For the Public
Common Concerns
Quality of Service
Chapter II of the Code
of Professional
Conduct confirms that the lawyer owes the client a duty to
be competent to perform any legal services undertaken
on the client's behalf. The lawyer should be conscientious,
diligent and efficient in the provision of services to the client.
The client is entitled to assume that the lawyer has the ability
and capacity to deal adequately with any legal matters undertaken
on the client's behalf.
The Code sets out an illustrative but not
exhaustive list of examples where the lawyer's conduct does not
meet the quality of service required by the Rule:
(a) failure to keep the client
reasonably informed;
(b) failure to answer reasonable
requests from the client for information;
(c) unexplained failure to respond
to the client's telephone calls;
(d) failure to keep appointments
with clients without explanation or apology;
(e) informing the client that
something will happen or that some step will be taken by a certain
date, then letting the date pass without follow-up information or
explanation;
(f) failure to answer within a
reasonable time a communication that requires a reply;
(g) doing the work in hand but doing
it so belatedly that its value to the client is diminished or
lost;
(h) slipshod work, such as mistakes
or omissions in statements or documents prepared on behalf of the
client;
(i) failure to maintain office staff
and facilities adequate to the lawyer's practice;
(j) failure to inform the client of
proposals of settlement, or to explain them properly;
(k) withholding information from the
client or misleading the client about the position of a matter in
order to cover up the fact of neglect or mistakes;
(l) failure to make a prompt and
complete report when the work is finished or, if a final report
cannot be made, failure to make an interim report where one might
reasonably be expected;
(m) self-induced disability, for
example from the use of intoxicants or drugs, which interferes with
or prejudices the lawyer's services to the client;
(n) failure to maintain an adequate
limitation reminder or tickler system to ensure an effective
follow-up procedure with respect to the lawyer's files.

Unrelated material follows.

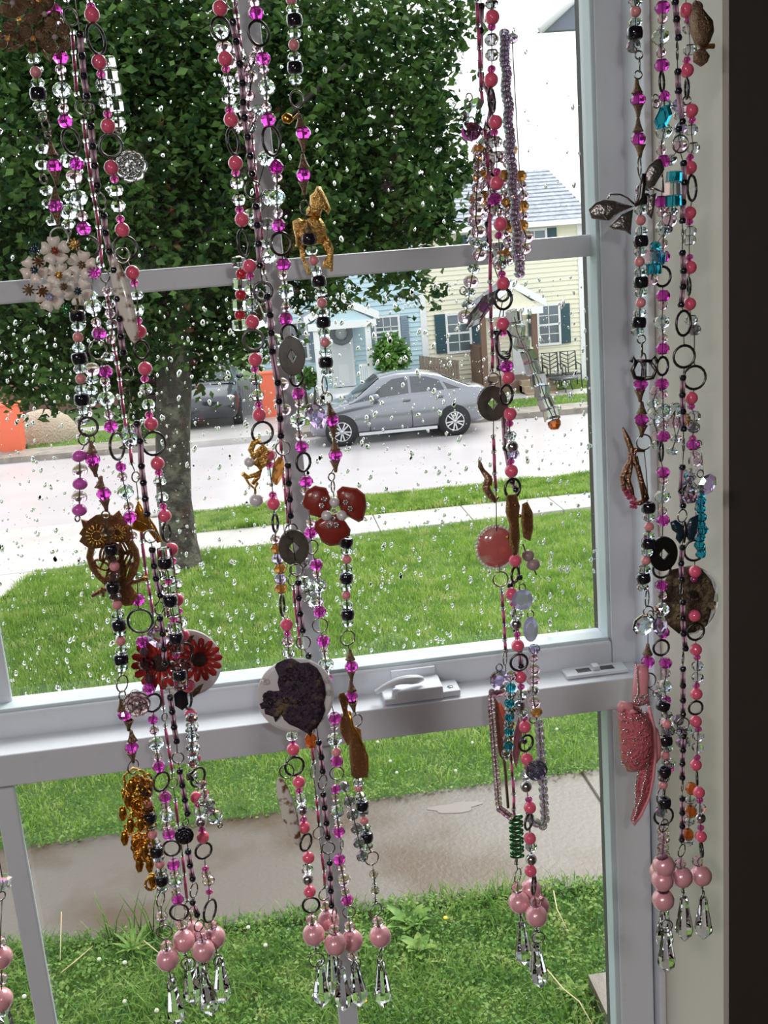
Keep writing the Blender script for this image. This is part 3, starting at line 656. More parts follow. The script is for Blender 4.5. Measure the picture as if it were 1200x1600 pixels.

A mistake, error or omission by a lawyer would not
automatically constitute a failure to maintain the standard for
'quality of service' set by the Code of Professional Conduct and
result in review of the lawyer's conduct. However, evidence of
gross neglect in a particular matter or a pattern of dilatory
practice, neglect and/or mistakes in several different matters may
be evidence of such a failure. Evidence of dishonesty or bad faith
may also escalate errors, omissions and/or negligence to
misconduct. It is possible that damages may be awarded in a
separate action for negligence and disciplinary sanctions may
result from a pattern of incompetent or dilatory practice or bad
faith and misconduct although this is not common.